Given exercise:
Extract only the first line of the listing and every line after it up to and including the one with "SC.camera = cam". Omit the pictures.

Raw data:
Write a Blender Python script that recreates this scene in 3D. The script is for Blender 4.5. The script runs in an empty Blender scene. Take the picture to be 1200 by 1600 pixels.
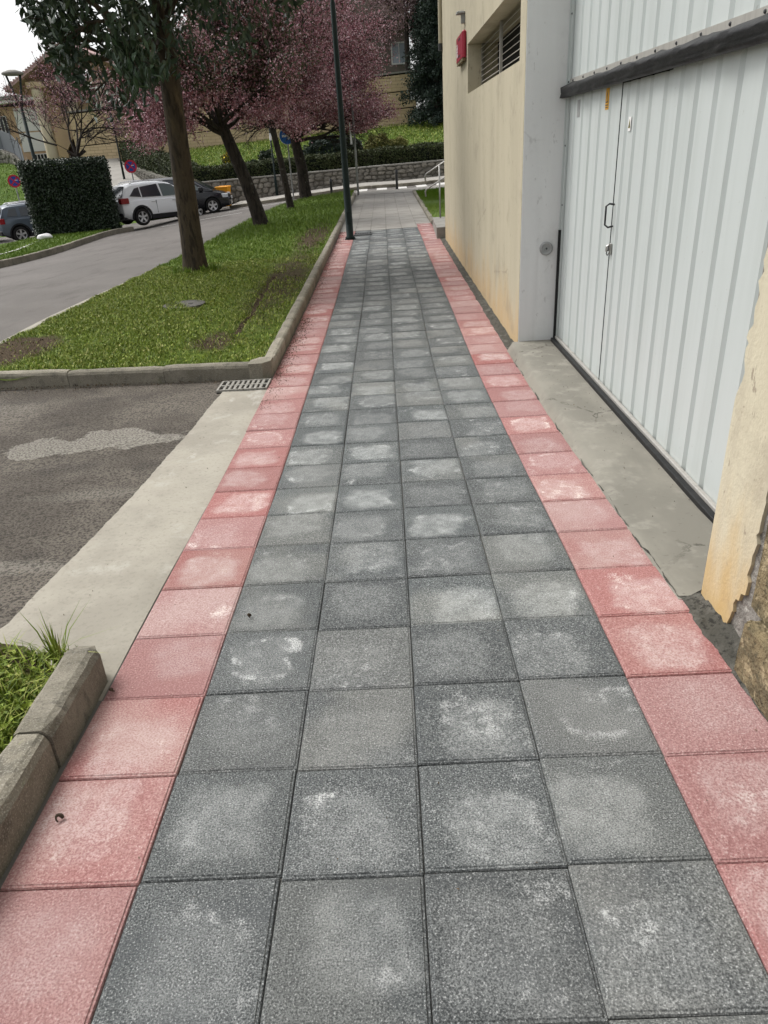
import bpy, bmesh, math, random
import numpy as np
from mathutils import Vector, Matrix

# ------------------------------------------------------------------ camera, sky, sun, exposure
SC = bpy.context.scene
COL = SC.collection
FPX = 1105.0
_d = np.array([142.0, 2153.0, FPX]); _d /= np.linalg.norm(_d)
_f = np.array([-3.0, -560.0, FPX]); _f -= _d * (_f @ _d); _f /= np.linalg.norm(_f)
_r = np.cross(_d, _f)
_M = np.array([_r, _f, -_d])
CAM_H = 1.72
cam_d = bpy.data.cameras.new('camera')
cam = bpy.data.objects.new('camera', cam_d)
COL.objects.link(cam)
cam_d.sensor_fit = 'VERTICAL'
cam_d.sensor_height = 36.0
cam_d.lens = FPX / 1600.0 * 36.0
cam_d.clip_start = 0.05
cam_d.clip_end = 2000.0
cam.matrix_world = Matrix(((_M[0, 0], -_M[0, 1], -_M[0, 2], 0.0),
                           (_M[1, 0], -_M[1, 1], -_M[1, 2], 0.0),
                           (_M[2, 0], -_M[2, 1], -_M[2, 2], CAM_H),
                           (0, 0, 0, 1)))
SC.camera = cam

SUN_EL, SUN_AZ = math.radians(54), math.radians(300)      # azimuth clockwise from +Y
world = bpy.data.worlds.new('World'); SC.world = world; world.use_nodes = True
wn = world.node_tree; wn.nodes.clear()
w_out = wn.nodes.new('ShaderNodeOutputWorld'); w_bg = wn.nodes.new('ShaderNodeBackground')
w_sky = wn.nodes.new('ShaderNodeTexSky'); w_sky.sky_type = 'NISHITA'; w_sky.sun_disc = False
w_sky.sun_elevation = SUN_EL; w_sky.sun_rotation = SUN_AZ
w_sky.air_density = 1.0; w_sky.dust_density = 4.0; w_sky.ozone_density = 1.0
w_hsv = wn.nodes.new('ShaderNodeHueSaturation'); w_hsv.inputs['Saturation'].default_value = 0.12
w_hsv.inputs['Value'].default_value = 1.0
w_bg.inputs['Strength'].default_value = 0.15
wn.links.new(w_sky.outputs[0], w_hsv.inputs['Color']); wn.links.new(w_hsv.outputs[0], w_bg.inputs[0])
wn.links.new(w_bg.outputs[0], w_out.inputs[0])

sun_d = bpy.data.lights.new('sun', 'SUN'); sun_d.energy = 1.2; sun_d.angle = math.radians(22)
sun_d.color = (1.0, 0.965, 0.91)
sun = bpy.data.objects.new('sun', sun_d); COL.objects.link(sun)
sdir = Vector((math.sin(SUN_AZ) * math.cos(SUN_EL), math.cos(SUN_AZ) * math.cos(SUN_EL), math.sin(SUN_EL)))
sun.rotation_euler = (-sdir).to_track_quat('-Z', 'Y').to_euler()
SC.view_settings.view_transform = 'Standard'; SC.view_settings.look = 'None'
SC.view_settings.exposure = 0.55; SC.view_settings.gamma = 1.0
SC.view_settings.use_curve_mapping = False

# ------------------------------------------------------------------ helpers
rng = np.random.default_rng(7)
random.seed(7)
PI = math.pi

def R(d): return math.radians(d)

def tag(o, label=None, cat=None, group=None, kind=None):
    if label: o['label'] = label
    if cat: o['category'] = cat
    if group: o['group'] = group
    if kind: o['kind'] = kind
    return o

def empty(name, loc=(0, 0, 0), rz=0.0, label=None, cat=None, group=None, kind=None, parent=None):
    o = bpy.data.objects.new(name, None); COL.objects.link(o)
    o.location = loc; o.rotation_euler = (0, 0, rz); o.empty_display_size = 0.1
    if parent: o.parent = parent
    return tag(o, label, cat, group, kind)

def link_mesh(name, me, mat, parent=None, smooth=False):
    if mat is not None and not me.materials: me.materials.append(mat)
    if smooth:
        me.polygons.foreach_set('use_smooth', np.ones(len(me.polygons), dtype=bool))
    o = bpy.data.objects.new(name, me); COL.objects.link(o)
    if parent: o.parent = parent
    return o

def np_mesh(name, verts, faces_n, idx, mat, parent=None, smooth=False):
    """verts (n,3); faces all with faces_n corners; idx flat."""
    me = bpy.data.meshes.new(name)
    nv = len(verts); nf = len(idx) // faces_n
    me.vertices.add(nv); me.vertices.foreach_set('co', np.asarray(verts, np.float32).ravel())
    me.loops.add(len(idx)); me.loops.foreach_set('vertex_index', np.asarray(idx, np.int32))
    me.polygons.add(nf)
    me.polygons.foreach_set('loop_start', np.arange(0, nf * faces_n, faces_n, dtype=np.int32))
    me.update(calc_edges=True)
    return link_mesh(name, me, mat, parent, smooth)

class MB:
    """collects simple solids, then links them as one mesh object"""
    def __init__(s): s.v = []; s.f = []
    def add(s, vs, fs):
        b = len(s.v); s.v.extend([tuple(p) for p in vs]); s.f.extend([tuple(i + b for i in f) for f in fs]); return s
    def box(s, lo, hi, c=0.0, m=None):
        x0, y0, z0 = lo; x1, y1, z1 = hi
        if c <= 0:
            vs = [(x0, y0, z0), (x1, y0, z0), (x1, y1, z0), (x0, y1, z0), (x0, y0, z1), (x1, y0, z1), (x1, y1, z1), (x0, y1, z1)]
            fs = [(3, 2, 1, 0), (4, 5, 6, 7), (0, 1, 5, 4), (1, 2, 6, 5), (2, 3, 7, 6), (3, 0, 4, 7)]
        else:   # chamfered at the top and the vertical edges
            ring = lambda d, z: [(x0 + d + c, y0 + d, z), (x1 - d - c, y0 + d, z), (x1 - d, y0 + d + c, z), (x1 - d, y1 - d - c, z),
                                 (x1 - d - c, y1 - d, z), (x0 + d + c, y1 - d, z), (x0 + d, y1 - d - c, z), (x0 + d, y0 + d + c, z)]
            vs = ring(0, z0) + ring(0, z1 - c) + ring(c, z1)
            fs = [tuple(range(7, -1, -1)), tuple(range(16, 24))]
            for k in (0, 8):
                for i in range(8):
                    j = (i + 1) % 8; fs.append((k + i, k + j, k + 8 + j, k + 8 + i))
        if m is not None: vs = [tuple(m @ Vector(p)) for p in vs]
        return s.add(vs, fs)
    def tube(s, pts, rad, n=8, cap=True):
        pts = [Vector(p) for p in pts]
        if not hasattr(rad, '__len__'): rad = [rad] * len(pts)
        base = len(s.v); prev = None
        for i, p in enumerate(pts):
            t = (pts[min(i + 1, len(pts) - 1)] - pts[max(i - 1, 0)])
            if t.length < 1e-9: t = Vector((0, 0, 1))
            t.normalize()
            if prev is None:
                a = t.orthogonal().normalized()
            else:
                a = prev - t * prev.dot(t)
                a = a.normalized() if a.length > 1e-6 else t.orthogonal().normalized()
            prev = a; b = t.cross(a)
            for k in range(n):
                q = 2 * PI * k / n
                s.v.append(tuple(p + (a * math.cos(q) + b * math.sin(q)) * rad[i]))
        for i in range(len(pts) - 1):
            for k in range(n):
                k2 = (k + 1) % n
                s.f.append((base + i * n + k, base + i * n + k2, base + (i + 1) * n + k2, base + (i + 1) * n + k))
        if cap:
            s.f.append(tuple(base + k for k in range(n - 1, -1, -1)))
            s.f.append(tuple(base + (len(pts) - 1) * n + k for k in range(n)))
        return s
    def prism(s, poly, depth_vec, m=None):
        """poly: planar 3D points; extruded along depth_vec"""
        n = len(poly); dv = Vector(depth_vec)
        a = [Vector(p) for p in poly]; b = [p + dv for p in a]
        nrm = Vector((0, 0, 0))
        for i in range(n): nrm += a[i].cross(a[(i + 1) % n])
        fs = []
        flip = nrm.dot(dv) > 0
        fs.append(tuple(range(n - 1, -1, -1)) if flip else tuple(range(n)))
        fs.append(tuple(range(n, 2 * n)) if flip else tuple(range(2 * n - 1, n - 1, -1)))
        for i in range(n):
            j = (i + 1) % n
            fs.append((i, j, n + j, n + i) if flip else (j, i, n + i, n + j))
        vs = a + b
        if m is not None: vs = [m @ p for p in vs]
        return s.add(vs, fs)
    def lathe(s, prof, n=16, m=None, closed=False):
        """prof: (r, z) pairs round the z axis"""
        vs = []; fs = []
        for r, z in prof:
            for k in range(n):
                q = 2 * PI * k / n; vs.append(Vector((r * math.cos(q), r * math.sin(q), z)))
        L = len(prof)
        for i in range(L - 1 + (1 if closed else 0)):
            i2 = (i + 1) % L
            for k in range(n):
                k2 = (k + 1) % n; fs.append((i * n + k, i * n + k2, i2 * n + k2, i2 * n + k))
        if not closed:
            if prof[0][0] > 1e-4: fs.append(tuple(range(n - 1, -1, -1)))
            if prof[-1][0] > 1e-4: fs.append(tuple(range((L - 1) * n, L * n)))
        if m is not None: vs = [m @ p for p in vs]
        return s.add(vs, fs)
    def mesh(s, name):
        me = bpy.data.meshes.new(name); me.from_pydata(s.v, [], s.f); me.update(); return me
    def build(s, name, mat, parent=None, smooth=False):
        return link_mesh(name, s.mesh(name), mat, parent, smooth)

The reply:
Write a Blender Python script that recreates this scene in 3D. The script is for Blender 4.5. The script runs in an empty Blender scene. Take the picture to be 1200 by 1600 pixels.
import bpy, bmesh, math, random
import numpy as np
from mathutils import Vector, Matrix

# ------------------------------------------------------------------ camera, sky, sun, exposure
SC = bpy.context.scene
COL = SC.collection
FPX = 1105.0
_d = np.array([142.0, 2153.0, FPX]); _d /= np.linalg.norm(_d)
_f = np.array([-3.0, -560.0, FPX]); _f -= _d * (_f @ _d); _f /= np.linalg.norm(_f)
_r = np.cross(_d, _f)
_M = np.array([_r, _f, -_d])
CAM_H = 1.72
cam_d = bpy.data.cameras.new('camera')
cam = bpy.data.objects.new('camera', cam_d)
COL.objects.link(cam)
cam_d.sensor_fit = 'VERTICAL'
cam_d.sensor_height = 36.0
cam_d.lens = FPX / 1600.0 * 36.0
cam_d.clip_start = 0.05
cam_d.clip_end = 2000.0
cam.matrix_world = Matrix(((_M[0, 0], -_M[0, 1], -_M[0, 2], 0.0),
                           (_M[1, 0], -_M[1, 1], -_M[1, 2], 0.0),
                           (_M[2, 0], -_M[2, 1], -_M[2, 2], CAM_H),
                           (0, 0, 0, 1)))
SC.camera = cam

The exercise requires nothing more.